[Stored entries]
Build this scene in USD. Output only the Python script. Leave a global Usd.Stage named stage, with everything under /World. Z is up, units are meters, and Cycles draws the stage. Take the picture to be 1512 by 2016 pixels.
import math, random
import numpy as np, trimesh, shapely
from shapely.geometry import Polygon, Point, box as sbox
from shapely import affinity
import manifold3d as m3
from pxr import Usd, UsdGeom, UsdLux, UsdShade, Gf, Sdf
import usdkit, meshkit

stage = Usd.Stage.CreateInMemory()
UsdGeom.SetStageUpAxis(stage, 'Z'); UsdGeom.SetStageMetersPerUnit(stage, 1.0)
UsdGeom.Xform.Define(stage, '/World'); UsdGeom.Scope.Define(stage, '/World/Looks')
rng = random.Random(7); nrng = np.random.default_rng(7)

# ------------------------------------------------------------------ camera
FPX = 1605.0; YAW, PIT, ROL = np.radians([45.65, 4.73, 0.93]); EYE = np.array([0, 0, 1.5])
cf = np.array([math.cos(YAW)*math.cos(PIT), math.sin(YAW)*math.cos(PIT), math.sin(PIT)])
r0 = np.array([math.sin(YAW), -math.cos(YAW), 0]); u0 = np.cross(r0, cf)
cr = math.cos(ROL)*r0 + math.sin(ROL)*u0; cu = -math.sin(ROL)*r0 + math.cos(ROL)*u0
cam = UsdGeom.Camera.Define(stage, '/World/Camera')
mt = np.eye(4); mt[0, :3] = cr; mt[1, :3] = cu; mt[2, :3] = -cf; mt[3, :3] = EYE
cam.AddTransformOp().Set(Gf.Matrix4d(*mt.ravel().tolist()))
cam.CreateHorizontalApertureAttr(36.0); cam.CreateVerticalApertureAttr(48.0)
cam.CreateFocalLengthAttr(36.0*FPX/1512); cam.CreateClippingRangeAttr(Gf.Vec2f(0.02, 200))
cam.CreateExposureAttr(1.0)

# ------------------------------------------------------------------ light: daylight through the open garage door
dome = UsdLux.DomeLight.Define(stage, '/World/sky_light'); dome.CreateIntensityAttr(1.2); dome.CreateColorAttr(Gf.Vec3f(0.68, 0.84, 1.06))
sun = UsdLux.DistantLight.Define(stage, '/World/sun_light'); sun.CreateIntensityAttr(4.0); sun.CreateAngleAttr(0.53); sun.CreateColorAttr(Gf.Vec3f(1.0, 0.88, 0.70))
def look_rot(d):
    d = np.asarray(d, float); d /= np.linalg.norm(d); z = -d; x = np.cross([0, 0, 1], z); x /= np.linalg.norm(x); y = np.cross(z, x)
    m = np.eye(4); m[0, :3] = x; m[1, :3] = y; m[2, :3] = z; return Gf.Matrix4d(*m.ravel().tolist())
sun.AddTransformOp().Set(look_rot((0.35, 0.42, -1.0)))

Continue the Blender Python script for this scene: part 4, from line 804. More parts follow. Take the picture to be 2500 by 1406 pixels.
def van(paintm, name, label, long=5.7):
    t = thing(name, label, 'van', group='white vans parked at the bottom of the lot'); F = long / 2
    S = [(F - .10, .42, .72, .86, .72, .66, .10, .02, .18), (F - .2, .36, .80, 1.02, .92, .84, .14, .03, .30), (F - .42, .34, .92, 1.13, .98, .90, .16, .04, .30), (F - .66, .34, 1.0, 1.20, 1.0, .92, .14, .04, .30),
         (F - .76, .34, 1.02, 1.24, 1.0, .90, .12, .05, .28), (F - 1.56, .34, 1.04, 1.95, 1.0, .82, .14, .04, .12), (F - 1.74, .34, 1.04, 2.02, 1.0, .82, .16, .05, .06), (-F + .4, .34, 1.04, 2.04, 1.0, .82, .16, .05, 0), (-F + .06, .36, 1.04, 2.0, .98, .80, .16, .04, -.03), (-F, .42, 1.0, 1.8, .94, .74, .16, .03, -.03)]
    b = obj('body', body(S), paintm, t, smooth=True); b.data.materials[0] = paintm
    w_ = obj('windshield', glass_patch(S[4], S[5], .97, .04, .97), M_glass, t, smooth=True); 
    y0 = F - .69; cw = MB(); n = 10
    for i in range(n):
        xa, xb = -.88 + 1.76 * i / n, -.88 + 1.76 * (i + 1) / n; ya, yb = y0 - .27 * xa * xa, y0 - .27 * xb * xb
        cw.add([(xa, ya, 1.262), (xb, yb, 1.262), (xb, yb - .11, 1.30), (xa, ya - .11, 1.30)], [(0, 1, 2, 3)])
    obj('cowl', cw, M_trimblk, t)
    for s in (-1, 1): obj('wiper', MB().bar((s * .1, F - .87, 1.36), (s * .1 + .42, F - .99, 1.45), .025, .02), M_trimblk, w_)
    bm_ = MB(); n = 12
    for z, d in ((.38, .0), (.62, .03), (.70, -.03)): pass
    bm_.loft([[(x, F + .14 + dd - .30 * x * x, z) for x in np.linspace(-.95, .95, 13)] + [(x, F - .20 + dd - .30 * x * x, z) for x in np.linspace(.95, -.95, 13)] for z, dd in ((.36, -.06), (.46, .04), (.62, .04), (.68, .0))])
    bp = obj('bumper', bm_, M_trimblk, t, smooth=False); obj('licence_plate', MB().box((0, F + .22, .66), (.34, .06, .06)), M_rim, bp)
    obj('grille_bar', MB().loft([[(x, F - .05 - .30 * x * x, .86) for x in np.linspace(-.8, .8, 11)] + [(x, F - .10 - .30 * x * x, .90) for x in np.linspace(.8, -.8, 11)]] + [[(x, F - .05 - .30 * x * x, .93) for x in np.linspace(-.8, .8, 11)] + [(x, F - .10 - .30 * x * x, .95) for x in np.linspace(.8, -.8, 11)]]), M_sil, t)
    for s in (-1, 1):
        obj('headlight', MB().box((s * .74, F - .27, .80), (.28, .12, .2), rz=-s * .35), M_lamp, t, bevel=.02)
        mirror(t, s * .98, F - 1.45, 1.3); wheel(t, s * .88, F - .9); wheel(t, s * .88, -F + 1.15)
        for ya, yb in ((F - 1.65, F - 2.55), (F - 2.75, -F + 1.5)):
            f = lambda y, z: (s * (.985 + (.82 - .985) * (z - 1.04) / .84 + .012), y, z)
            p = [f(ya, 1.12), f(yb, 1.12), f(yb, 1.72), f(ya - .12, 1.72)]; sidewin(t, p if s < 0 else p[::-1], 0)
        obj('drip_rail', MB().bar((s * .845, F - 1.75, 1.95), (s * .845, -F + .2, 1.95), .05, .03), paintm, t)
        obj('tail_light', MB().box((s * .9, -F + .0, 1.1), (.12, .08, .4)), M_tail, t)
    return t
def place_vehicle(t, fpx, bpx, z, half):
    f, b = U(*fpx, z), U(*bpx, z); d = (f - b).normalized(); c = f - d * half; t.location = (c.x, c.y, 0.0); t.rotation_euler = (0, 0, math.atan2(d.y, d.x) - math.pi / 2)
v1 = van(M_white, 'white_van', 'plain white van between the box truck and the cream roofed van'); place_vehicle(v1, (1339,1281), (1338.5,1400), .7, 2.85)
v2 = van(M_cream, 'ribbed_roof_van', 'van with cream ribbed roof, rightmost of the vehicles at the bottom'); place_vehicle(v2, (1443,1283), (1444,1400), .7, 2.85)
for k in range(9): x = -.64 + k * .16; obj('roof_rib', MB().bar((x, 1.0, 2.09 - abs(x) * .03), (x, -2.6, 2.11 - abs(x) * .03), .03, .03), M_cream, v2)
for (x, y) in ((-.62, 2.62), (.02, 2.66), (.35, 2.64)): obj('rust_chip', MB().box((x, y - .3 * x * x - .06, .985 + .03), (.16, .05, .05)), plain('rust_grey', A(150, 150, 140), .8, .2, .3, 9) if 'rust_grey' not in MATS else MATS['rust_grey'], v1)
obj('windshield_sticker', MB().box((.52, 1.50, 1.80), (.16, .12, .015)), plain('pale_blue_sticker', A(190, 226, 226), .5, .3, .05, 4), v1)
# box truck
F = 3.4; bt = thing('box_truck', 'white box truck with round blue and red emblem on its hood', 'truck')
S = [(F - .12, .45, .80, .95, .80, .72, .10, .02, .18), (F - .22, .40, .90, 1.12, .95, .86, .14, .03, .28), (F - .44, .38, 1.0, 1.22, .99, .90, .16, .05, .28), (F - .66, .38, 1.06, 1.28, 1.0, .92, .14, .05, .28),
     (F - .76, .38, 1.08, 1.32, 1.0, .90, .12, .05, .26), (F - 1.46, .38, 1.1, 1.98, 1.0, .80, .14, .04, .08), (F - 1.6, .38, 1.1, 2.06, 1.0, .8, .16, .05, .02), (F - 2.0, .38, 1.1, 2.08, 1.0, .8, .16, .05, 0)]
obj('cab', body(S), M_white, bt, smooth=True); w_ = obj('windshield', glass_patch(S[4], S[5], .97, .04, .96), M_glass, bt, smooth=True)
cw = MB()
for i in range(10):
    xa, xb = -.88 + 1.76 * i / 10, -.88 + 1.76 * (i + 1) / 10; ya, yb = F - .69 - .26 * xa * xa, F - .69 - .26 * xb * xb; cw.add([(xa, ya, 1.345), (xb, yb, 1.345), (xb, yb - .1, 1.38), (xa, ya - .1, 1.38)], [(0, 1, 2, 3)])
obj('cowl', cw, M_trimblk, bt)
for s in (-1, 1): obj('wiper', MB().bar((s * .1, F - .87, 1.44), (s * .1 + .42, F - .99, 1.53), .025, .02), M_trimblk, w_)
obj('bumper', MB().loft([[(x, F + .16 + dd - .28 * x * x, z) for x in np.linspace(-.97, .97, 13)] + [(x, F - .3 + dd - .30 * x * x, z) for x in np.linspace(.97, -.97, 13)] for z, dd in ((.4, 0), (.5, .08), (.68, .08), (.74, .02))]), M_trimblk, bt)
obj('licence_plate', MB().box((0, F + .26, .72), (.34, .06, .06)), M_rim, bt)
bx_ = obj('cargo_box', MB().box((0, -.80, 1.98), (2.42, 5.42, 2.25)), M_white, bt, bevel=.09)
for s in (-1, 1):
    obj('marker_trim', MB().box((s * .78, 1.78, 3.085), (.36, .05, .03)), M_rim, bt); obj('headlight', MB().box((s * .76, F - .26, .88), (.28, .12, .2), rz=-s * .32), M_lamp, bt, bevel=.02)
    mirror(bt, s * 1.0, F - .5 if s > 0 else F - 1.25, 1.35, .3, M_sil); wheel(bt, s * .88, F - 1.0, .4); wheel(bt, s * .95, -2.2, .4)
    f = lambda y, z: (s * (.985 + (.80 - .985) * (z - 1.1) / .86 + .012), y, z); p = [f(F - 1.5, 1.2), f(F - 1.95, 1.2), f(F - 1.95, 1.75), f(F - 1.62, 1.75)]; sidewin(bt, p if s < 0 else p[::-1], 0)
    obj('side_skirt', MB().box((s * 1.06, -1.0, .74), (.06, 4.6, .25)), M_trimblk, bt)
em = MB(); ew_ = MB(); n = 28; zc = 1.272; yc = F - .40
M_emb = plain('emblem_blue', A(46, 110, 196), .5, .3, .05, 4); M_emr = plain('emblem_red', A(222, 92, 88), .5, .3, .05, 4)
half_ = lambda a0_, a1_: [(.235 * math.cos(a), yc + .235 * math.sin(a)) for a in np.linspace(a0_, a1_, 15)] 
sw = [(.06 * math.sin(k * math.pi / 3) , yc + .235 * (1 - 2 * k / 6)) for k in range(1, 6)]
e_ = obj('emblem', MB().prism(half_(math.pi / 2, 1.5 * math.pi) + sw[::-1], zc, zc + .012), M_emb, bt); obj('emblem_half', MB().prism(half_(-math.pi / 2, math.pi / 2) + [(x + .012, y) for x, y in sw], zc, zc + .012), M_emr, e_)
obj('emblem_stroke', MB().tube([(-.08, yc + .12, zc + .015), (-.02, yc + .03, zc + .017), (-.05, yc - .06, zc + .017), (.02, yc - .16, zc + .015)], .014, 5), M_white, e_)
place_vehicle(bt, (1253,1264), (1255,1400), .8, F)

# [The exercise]
Reproduce the entries exactly, starting at their first line and stopping after the line with "rng = random.Random(7);".

# [Output for this exercise]
Build this scene in USD. Output only the Python script. Leave a global Usd.Stage named stage, with everything under /World. Z is up, units are meters, and Cycles draws the stage. Take the picture to be 1512 by 2016 pixels.
import math, random
import numpy as np, trimesh, shapely
from shapely.geometry import Polygon, Point, box as sbox
from shapely import affinity
import manifold3d as m3
from pxr import Usd, UsdGeom, UsdLux, UsdShade, Gf, Sdf
import usdkit, meshkit

stage = Usd.Stage.CreateInMemory()
UsdGeom.SetStageUpAxis(stage, 'Z'); UsdGeom.SetStageMetersPerUnit(stage, 1.0)
UsdGeom.Xform.Define(stage, '/World'); UsdGeom.Scope.Define(stage, '/World/Looks')
rng = random.Random(7); nrng = np.random.default_rng(7)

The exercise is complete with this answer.